No sentido da possibilidade de outras formas de relação de trabalho sem vínculo de emprego, a Lei 11.196/2005, chamada “Lei do Bem”, dispõe no artigo 129 quanto à possibilidade de prestação de serviços intelectuais por meio de pessoa jurídica, nelas incluídas a cultural, artística ou científica, ainda que pessoalmente. Também a Lei 11.142, de 5 de janeiro de 2007, que dispõe sobre o transporte rodoviário de cargas por conta de terceiros, refere-se à ausência de vínculo de emprego nas relações decorrentes do contrato de transporte (artigo 5.º).
Também encontramos situações de trabalhadores que não reúnem as condições para o vínculo de emprego e que possuem, por extensão legal, direitos trabalhistas. É o caso, por exemplo, dos avulsos e dos trabalhadores inseridos na execução de trabalho temporário. A Lei 12.690, de 19 de julho de 2012, que tratou do funcionamento de cooperativas de trabalho, no artigo 7.º,dispôs que a cooperativa de trabalho deve garantir aos sócios piso salarial, duração de trabalho normal de oito horas diárias e 44 semanais, repouso semanal remunerado, repouso anual remunerado, retirada para o trabalho noturno superior à do diurno, adicional para atividades insalubres ou perigosas.

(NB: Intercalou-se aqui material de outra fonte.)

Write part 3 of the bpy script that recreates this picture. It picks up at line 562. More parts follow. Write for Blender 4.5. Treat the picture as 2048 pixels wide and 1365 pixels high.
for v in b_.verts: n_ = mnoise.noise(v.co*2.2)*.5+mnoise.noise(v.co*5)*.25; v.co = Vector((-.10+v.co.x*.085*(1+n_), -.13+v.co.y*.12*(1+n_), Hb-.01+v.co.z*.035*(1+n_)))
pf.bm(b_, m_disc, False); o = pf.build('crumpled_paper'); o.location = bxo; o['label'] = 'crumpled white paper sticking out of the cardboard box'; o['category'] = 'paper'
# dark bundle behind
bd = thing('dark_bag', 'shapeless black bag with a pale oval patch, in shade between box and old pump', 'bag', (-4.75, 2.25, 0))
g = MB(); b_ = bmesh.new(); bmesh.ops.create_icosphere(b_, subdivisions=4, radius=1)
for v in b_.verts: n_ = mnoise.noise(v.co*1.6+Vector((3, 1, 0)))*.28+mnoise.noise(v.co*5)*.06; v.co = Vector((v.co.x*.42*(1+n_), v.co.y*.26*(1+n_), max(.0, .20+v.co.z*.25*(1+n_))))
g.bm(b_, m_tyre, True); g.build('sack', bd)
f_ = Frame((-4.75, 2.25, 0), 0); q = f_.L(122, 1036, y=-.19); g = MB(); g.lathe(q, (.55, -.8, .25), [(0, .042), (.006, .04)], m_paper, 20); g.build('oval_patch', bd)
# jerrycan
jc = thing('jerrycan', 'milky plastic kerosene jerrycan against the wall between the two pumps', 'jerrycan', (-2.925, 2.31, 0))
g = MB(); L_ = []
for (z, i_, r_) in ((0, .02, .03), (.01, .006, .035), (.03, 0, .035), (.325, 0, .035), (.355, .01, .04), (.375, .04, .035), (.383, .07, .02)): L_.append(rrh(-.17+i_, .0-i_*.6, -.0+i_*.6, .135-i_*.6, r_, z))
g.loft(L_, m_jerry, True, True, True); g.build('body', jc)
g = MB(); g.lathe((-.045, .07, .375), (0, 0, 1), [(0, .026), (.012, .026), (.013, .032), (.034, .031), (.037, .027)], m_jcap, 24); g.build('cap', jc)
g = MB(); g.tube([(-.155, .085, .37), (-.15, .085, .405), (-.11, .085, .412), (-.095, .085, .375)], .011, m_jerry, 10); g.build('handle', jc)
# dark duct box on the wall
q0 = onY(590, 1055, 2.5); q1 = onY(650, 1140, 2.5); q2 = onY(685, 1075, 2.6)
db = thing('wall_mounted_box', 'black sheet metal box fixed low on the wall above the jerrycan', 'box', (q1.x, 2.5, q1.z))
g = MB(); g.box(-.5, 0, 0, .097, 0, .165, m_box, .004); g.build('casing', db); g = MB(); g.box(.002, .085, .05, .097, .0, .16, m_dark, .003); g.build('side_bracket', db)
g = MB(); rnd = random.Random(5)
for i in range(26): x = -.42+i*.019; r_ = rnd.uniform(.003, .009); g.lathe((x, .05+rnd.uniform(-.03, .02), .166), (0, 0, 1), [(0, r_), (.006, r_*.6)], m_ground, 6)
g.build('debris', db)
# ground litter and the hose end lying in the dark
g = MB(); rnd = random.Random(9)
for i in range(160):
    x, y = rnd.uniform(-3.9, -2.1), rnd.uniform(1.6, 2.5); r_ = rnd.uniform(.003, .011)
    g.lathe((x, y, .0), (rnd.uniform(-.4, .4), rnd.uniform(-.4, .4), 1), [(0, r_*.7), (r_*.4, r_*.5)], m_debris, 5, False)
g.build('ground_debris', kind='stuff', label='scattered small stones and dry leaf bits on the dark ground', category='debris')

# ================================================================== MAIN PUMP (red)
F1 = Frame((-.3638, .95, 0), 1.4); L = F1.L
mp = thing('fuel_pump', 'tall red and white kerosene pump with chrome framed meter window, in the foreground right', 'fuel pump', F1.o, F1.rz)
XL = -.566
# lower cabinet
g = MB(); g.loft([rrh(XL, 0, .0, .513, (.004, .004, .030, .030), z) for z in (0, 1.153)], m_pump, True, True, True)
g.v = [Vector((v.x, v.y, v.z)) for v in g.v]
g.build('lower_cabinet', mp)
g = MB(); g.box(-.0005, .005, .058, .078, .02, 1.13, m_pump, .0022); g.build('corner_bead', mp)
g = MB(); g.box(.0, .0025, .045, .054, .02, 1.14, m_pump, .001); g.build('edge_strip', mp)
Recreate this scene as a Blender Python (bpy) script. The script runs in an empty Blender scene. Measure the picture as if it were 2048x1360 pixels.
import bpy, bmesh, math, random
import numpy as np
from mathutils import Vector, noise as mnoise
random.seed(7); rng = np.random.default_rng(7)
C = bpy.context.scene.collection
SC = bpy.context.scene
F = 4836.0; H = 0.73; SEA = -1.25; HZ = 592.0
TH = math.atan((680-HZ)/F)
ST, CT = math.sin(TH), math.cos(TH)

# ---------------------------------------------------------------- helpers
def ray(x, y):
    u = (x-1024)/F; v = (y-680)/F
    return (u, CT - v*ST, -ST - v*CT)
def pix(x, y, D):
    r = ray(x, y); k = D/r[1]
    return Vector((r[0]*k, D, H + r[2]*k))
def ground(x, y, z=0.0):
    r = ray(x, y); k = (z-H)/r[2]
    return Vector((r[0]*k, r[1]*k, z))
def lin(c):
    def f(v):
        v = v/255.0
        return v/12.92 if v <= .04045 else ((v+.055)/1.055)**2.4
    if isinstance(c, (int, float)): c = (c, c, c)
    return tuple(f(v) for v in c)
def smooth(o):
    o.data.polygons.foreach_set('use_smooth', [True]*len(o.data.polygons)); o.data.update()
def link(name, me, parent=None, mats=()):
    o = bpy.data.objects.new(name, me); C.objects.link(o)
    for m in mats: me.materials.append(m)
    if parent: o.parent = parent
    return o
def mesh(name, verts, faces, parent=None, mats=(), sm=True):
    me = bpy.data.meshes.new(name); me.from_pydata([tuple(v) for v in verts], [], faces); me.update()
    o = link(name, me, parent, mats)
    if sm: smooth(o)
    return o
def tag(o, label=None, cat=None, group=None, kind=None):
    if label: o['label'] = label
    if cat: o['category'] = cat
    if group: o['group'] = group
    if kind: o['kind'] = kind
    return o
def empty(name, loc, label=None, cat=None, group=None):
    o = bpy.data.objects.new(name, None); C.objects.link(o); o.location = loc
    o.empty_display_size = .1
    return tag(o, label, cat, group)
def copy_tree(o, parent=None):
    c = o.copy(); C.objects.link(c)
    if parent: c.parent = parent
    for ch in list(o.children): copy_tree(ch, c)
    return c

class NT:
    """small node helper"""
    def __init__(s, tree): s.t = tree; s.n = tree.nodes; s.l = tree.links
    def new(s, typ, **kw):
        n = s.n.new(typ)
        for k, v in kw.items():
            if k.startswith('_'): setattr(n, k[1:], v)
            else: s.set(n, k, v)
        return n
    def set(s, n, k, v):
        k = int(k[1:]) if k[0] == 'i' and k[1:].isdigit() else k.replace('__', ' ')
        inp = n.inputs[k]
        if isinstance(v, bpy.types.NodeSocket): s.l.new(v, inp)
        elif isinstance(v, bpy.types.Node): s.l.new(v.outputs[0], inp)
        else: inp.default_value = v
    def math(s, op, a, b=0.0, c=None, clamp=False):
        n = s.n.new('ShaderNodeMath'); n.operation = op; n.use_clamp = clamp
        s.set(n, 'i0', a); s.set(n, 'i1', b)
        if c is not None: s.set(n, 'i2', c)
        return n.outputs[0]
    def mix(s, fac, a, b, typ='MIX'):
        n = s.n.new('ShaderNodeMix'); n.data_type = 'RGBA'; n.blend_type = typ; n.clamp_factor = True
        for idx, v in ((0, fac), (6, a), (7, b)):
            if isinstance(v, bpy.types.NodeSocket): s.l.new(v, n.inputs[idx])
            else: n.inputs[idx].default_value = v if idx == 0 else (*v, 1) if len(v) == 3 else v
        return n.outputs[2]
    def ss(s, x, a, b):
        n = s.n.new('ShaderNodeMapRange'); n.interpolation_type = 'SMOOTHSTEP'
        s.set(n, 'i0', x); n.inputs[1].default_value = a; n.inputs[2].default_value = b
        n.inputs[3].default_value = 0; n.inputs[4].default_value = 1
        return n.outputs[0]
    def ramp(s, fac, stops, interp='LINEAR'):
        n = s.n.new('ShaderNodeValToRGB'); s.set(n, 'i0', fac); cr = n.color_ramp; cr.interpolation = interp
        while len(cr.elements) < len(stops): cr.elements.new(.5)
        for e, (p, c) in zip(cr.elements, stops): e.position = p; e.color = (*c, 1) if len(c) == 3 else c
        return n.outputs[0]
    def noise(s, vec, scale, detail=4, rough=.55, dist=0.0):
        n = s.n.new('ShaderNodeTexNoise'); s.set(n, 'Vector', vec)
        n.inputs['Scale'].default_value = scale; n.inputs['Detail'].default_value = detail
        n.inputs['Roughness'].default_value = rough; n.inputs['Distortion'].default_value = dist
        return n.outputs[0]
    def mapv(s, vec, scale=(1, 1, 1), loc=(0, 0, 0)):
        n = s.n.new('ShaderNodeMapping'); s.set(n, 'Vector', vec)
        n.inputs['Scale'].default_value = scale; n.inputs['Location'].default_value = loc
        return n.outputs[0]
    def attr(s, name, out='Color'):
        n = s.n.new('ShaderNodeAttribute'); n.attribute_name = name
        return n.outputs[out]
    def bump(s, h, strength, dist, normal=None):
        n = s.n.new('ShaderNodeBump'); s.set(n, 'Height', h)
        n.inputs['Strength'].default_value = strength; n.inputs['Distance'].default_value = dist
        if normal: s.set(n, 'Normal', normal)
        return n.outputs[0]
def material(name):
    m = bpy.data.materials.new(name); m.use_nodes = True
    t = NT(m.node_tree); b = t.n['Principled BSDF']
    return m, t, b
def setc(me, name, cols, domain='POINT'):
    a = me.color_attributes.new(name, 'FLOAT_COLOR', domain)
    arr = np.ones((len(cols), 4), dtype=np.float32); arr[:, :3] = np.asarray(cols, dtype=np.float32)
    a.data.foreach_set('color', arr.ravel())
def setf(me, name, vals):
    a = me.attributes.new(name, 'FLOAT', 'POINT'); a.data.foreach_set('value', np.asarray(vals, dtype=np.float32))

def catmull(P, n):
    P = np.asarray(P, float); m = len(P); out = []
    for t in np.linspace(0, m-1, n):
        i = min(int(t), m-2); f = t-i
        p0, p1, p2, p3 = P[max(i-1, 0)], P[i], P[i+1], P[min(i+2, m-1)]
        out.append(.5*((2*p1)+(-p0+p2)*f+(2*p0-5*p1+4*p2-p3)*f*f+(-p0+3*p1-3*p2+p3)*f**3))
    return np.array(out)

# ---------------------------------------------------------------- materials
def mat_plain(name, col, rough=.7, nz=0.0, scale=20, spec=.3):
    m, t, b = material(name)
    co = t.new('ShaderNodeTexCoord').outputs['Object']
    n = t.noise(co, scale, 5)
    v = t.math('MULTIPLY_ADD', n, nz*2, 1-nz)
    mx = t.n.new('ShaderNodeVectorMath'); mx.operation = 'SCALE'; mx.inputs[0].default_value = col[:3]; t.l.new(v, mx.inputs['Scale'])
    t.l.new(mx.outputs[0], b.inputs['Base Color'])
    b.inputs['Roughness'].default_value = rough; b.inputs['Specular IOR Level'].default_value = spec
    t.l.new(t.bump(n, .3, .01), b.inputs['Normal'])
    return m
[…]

Nos exemplos citados há ampliação da base de proteção social, e a afirmação de que os direitos trabalhistas não são exclusivos de quem se coloca sob o vínculo de emprego não mais se justifica.
Constata-se, dessa forma, que a fala do ministro (“dizer que só um modelo serve para as relações de trabalho é demasiado”) já encontra ressonância na legislação, que poderá ser ampliada, tornando mais adequada a formulação de relações de trabalho sem abandono da proteção de empregos.